◆ Aim
The required output is the exact run of lines from the line containing "0]*2)+.04*np.sin(P[:, 0]*14+P[:, 2]*11))" to the line containing "lv = Leaves();", inclusive, and nothing besides.

──────── Exercise material

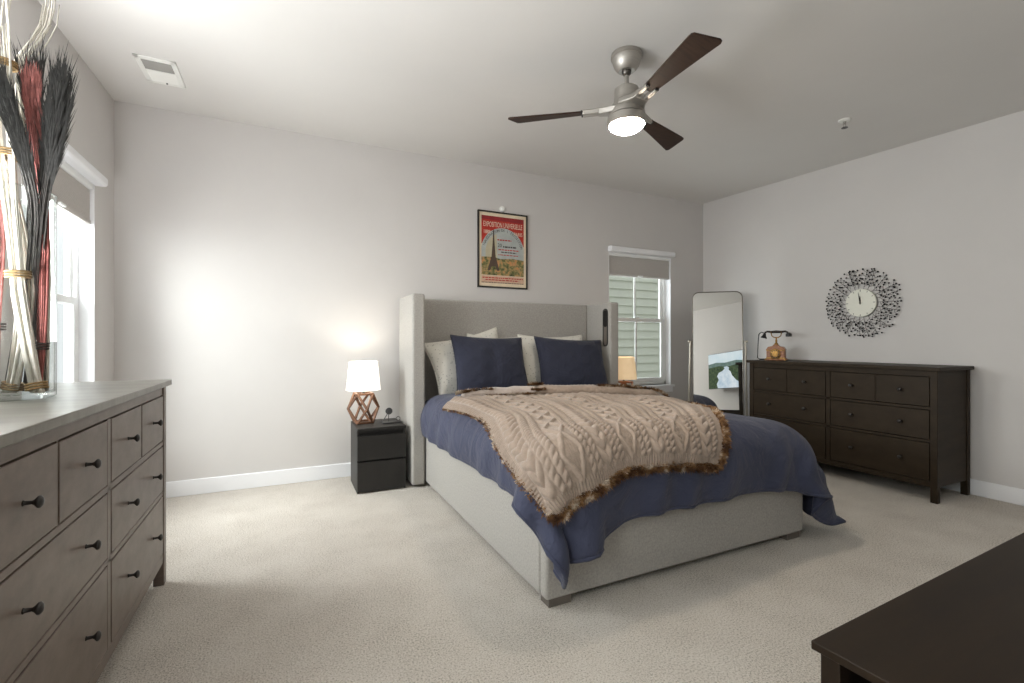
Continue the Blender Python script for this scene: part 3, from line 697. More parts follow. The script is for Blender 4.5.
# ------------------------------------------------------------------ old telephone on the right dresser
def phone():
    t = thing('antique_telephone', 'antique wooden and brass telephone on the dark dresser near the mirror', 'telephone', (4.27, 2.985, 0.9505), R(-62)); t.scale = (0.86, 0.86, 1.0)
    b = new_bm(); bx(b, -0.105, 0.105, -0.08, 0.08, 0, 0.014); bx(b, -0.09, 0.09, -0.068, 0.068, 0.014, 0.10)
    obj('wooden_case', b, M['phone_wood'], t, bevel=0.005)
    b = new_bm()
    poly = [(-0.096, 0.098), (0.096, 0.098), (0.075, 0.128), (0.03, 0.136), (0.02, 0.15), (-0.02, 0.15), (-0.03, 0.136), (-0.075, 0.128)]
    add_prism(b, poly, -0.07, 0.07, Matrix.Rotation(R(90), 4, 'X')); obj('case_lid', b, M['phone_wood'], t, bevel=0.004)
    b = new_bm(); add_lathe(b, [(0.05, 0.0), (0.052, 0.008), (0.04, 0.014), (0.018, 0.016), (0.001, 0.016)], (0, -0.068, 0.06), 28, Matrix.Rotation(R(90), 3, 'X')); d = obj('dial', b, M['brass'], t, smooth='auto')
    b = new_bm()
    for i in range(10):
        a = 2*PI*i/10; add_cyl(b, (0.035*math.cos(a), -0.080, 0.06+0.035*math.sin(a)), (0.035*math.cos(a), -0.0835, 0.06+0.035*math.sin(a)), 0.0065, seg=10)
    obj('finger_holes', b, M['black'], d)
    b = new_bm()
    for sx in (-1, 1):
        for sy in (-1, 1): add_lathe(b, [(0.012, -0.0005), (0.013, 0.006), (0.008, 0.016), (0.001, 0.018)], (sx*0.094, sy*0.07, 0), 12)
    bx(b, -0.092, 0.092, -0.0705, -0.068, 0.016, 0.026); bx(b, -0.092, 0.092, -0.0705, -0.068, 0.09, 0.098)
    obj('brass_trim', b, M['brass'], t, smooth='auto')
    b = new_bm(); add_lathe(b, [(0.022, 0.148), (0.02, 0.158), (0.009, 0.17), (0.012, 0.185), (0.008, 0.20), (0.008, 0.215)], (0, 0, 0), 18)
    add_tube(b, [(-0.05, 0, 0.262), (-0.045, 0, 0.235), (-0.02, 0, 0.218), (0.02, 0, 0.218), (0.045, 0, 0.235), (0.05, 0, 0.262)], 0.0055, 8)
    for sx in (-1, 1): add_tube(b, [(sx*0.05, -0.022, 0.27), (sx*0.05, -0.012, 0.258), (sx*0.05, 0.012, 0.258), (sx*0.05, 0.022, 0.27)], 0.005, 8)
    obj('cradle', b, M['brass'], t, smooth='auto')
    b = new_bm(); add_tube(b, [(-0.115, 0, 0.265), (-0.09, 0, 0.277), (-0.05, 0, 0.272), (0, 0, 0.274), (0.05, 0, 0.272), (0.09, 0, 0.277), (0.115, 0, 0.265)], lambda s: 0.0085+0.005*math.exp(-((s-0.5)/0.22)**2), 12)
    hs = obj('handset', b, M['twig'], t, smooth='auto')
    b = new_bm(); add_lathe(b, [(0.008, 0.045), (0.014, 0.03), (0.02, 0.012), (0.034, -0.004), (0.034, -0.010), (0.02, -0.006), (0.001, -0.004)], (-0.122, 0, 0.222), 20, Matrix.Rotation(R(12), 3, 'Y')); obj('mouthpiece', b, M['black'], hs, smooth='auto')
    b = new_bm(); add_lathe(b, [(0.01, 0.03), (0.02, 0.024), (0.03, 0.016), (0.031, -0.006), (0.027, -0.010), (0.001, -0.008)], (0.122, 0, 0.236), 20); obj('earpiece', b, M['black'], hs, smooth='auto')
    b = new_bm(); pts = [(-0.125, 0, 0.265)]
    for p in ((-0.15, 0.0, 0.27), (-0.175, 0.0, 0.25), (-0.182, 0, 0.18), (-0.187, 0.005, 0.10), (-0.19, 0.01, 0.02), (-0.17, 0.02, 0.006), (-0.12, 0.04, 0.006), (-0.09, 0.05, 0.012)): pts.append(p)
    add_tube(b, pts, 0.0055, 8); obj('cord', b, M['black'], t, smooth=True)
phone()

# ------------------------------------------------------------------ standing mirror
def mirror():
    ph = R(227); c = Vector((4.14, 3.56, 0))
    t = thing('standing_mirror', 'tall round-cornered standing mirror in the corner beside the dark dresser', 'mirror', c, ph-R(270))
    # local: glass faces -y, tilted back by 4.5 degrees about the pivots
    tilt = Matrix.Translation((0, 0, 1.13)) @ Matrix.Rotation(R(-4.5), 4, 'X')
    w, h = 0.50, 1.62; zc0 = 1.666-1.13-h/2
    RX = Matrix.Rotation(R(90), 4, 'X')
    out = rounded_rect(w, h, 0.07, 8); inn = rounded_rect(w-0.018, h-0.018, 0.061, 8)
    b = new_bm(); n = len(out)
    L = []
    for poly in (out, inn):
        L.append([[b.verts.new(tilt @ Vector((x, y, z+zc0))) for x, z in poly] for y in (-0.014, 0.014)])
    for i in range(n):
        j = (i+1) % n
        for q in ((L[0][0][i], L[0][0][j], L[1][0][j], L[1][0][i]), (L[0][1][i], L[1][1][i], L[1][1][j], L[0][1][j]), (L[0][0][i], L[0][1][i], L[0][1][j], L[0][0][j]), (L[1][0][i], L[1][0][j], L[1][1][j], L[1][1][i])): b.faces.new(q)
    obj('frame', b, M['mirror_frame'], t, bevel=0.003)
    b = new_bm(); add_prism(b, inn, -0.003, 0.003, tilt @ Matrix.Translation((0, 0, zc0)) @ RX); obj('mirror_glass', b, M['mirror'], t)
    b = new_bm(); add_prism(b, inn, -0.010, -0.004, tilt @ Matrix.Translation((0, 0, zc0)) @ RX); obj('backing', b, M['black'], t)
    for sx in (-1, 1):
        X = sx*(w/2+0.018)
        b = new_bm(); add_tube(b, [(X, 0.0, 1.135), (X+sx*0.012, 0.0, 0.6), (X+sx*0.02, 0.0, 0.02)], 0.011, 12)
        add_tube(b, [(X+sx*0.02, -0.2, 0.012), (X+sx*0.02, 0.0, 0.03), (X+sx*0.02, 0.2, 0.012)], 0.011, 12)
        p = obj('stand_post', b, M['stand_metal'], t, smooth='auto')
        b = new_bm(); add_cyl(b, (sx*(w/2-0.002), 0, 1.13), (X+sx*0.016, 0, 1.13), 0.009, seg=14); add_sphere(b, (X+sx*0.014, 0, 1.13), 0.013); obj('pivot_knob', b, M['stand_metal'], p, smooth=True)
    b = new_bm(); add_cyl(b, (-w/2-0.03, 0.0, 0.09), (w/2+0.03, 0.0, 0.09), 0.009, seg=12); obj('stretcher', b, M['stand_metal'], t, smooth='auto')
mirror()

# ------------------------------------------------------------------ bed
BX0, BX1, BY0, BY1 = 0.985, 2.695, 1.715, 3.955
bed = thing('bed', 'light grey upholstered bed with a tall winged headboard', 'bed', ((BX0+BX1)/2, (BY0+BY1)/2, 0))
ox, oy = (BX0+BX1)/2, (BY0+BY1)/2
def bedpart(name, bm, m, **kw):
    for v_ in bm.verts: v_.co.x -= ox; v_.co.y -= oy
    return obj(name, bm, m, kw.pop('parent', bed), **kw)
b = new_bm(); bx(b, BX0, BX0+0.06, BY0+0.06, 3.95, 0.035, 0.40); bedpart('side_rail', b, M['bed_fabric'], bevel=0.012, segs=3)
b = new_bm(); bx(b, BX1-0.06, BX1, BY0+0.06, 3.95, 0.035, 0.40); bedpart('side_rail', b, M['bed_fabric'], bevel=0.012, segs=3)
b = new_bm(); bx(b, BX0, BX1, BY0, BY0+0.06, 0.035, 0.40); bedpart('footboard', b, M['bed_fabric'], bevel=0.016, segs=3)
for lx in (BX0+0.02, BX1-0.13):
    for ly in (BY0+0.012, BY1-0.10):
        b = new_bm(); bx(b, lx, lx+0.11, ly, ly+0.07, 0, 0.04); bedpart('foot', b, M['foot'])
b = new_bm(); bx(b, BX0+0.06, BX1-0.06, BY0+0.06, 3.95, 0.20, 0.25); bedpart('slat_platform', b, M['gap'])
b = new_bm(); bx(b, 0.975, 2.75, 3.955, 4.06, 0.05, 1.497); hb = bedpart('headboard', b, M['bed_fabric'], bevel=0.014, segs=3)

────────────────
──────── Exercise material

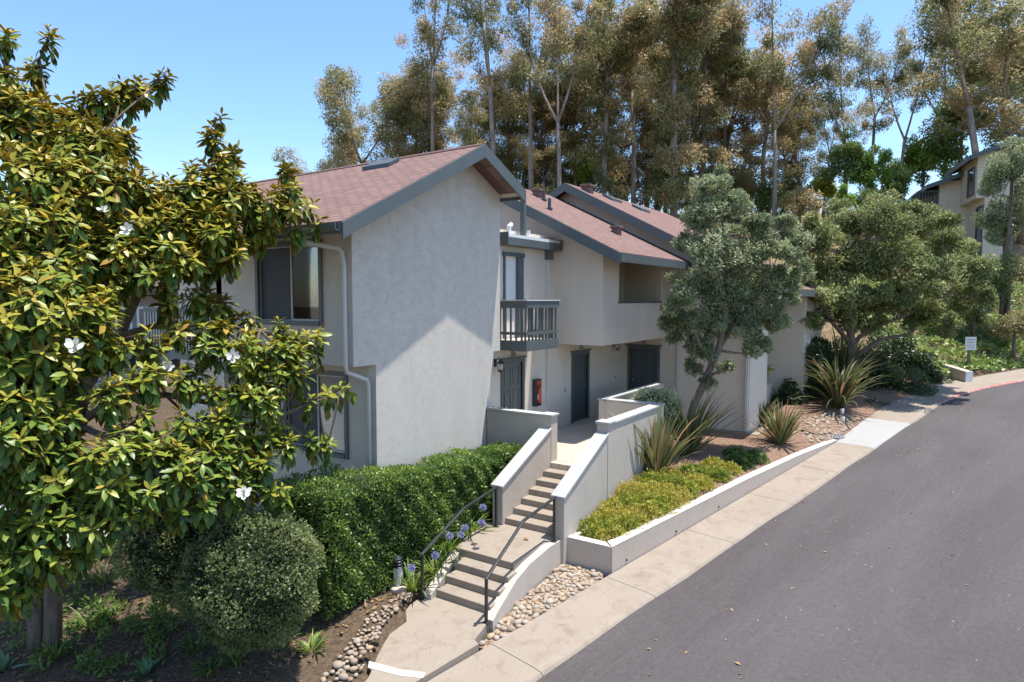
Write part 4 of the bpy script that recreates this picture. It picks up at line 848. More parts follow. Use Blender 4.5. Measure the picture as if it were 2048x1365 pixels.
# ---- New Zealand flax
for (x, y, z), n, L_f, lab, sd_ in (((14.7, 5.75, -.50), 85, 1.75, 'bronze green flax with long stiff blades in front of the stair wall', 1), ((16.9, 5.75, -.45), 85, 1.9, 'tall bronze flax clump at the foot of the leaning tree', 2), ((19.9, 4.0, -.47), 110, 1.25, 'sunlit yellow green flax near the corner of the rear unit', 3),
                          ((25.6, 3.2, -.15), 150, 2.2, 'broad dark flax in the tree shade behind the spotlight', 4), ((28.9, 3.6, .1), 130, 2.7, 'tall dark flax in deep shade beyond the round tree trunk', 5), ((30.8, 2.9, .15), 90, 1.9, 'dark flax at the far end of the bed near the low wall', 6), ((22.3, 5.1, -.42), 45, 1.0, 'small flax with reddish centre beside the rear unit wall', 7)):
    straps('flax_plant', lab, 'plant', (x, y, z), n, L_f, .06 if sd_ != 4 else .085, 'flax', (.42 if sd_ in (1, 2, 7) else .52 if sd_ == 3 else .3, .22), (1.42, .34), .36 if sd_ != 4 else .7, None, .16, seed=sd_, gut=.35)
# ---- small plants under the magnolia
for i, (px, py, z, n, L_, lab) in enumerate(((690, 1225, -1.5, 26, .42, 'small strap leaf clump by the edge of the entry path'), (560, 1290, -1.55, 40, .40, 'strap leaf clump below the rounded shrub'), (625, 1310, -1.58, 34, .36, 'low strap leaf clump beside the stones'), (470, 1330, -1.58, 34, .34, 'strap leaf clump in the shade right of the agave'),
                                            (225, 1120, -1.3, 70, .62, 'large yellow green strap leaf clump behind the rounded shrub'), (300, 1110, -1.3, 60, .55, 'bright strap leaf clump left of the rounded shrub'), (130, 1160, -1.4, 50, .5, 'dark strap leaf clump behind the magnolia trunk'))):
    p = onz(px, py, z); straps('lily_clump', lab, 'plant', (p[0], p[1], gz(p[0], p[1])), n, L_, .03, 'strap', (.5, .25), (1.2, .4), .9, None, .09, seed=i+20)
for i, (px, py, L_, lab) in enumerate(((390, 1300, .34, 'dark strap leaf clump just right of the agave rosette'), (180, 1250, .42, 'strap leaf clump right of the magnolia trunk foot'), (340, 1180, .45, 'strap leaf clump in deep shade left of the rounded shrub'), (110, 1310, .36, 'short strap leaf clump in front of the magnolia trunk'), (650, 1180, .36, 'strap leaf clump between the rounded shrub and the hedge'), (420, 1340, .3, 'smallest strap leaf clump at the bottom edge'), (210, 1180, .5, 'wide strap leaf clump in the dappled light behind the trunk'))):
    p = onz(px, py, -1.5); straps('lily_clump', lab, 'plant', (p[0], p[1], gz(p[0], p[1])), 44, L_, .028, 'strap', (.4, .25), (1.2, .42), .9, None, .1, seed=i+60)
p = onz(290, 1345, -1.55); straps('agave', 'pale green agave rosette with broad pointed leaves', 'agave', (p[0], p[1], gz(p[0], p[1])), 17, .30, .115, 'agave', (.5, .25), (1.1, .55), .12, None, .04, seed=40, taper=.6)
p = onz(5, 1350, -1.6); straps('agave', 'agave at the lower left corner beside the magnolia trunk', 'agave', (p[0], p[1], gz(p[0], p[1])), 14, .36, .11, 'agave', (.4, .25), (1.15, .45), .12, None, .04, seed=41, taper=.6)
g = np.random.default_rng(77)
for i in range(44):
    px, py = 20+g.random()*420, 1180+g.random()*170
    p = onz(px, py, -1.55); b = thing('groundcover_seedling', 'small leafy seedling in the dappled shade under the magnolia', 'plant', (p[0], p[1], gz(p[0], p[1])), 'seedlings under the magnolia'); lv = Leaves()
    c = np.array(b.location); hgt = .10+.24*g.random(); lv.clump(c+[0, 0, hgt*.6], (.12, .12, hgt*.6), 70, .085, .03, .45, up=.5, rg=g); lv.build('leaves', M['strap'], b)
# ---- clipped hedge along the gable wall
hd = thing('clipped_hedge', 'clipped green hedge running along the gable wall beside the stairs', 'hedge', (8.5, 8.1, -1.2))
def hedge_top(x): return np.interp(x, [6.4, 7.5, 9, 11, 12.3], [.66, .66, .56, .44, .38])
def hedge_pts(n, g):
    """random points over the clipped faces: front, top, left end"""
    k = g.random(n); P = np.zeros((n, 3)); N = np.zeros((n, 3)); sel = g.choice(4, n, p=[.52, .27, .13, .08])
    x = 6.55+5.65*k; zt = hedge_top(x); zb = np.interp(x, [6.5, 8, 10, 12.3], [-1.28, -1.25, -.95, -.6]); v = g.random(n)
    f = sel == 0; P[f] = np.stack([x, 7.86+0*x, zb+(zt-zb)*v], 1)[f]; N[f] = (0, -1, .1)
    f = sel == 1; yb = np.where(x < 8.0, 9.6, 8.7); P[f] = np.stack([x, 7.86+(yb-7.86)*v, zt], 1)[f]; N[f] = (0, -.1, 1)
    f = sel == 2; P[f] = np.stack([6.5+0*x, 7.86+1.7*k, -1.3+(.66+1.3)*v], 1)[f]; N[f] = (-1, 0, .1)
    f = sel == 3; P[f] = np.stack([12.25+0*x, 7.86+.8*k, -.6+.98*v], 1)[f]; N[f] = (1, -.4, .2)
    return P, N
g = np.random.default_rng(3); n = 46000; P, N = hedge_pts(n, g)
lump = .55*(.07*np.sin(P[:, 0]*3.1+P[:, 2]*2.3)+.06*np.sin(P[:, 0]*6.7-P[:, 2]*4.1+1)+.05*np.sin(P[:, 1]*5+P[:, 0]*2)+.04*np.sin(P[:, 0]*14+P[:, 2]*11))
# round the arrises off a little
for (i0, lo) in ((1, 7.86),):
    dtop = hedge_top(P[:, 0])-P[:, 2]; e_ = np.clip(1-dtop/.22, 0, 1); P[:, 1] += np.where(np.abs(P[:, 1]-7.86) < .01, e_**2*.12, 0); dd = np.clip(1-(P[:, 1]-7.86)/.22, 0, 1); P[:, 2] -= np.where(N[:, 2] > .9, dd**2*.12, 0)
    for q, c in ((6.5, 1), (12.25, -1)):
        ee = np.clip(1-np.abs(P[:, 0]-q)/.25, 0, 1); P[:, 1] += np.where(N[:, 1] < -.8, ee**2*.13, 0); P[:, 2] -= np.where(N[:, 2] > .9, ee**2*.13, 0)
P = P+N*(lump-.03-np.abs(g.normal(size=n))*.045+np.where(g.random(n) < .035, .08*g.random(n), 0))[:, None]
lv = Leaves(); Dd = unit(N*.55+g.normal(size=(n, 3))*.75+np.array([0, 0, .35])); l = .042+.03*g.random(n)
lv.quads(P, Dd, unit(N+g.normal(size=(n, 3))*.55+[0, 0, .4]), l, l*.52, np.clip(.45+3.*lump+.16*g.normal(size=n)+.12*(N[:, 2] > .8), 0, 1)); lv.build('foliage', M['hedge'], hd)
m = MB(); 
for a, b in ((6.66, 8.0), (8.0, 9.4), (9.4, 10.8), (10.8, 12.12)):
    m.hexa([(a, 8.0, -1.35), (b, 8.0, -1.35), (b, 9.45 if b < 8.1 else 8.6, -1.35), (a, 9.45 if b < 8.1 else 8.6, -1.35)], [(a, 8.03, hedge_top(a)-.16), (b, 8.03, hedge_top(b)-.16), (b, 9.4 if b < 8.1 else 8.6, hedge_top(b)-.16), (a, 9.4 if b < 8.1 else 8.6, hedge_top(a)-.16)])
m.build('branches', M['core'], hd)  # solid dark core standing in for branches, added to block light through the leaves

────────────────

◆ Answer to the exercise
lump = .55*(.07*np.sin(P[:, 0]*3.1+P[:, 2]*2.3)+.06*np.sin(P[:, 0]*6.7-P[:, 2]*4.1+1)+.05*np.sin(P[:, 1]*5+P[:, 0]*2)+.04*np.sin(P[:, 0]*14+P[:, 2]*11))
# round the arrises off a little
for (i0, lo) in ((1, 7.86),):
    dtop = hedge_top(P[:, 0])-P[:, 2]; e_ = np.clip(1-dtop/.22, 0, 1); P[:, 1] += np.where(np.abs(P[:, 1]-7.86) < .01, e_**2*.12, 0); dd = np.clip(1-(P[:, 1]-7.86)/.22, 0, 1); P[:, 2] -= np.where(N[:, 2] > .9, dd**2*.12, 0)
    for q, c in ((6.5, 1), (12.25, -1)):
        ee = np.clip(1-np.abs(P[:, 0]-q)/.25, 0, 1); P[:, 1] += np.where(N[:, 1] < -.8, ee**2*.13, 0); P[:, 2] -= np.where(N[:, 2] > .9, ee**2*.13, 0)
P = P+N*(lump-.03-np.abs(g.normal(size=n))*.045+np.where(g.random(n) < .035, .08*g.random(n), 0))[:, None]
lv = Leaves(); Dd = unit(N*.55+g.normal(size=(n, 3))*.75+np.array([0, 0, .35])); l = .042+.03*g.random(n)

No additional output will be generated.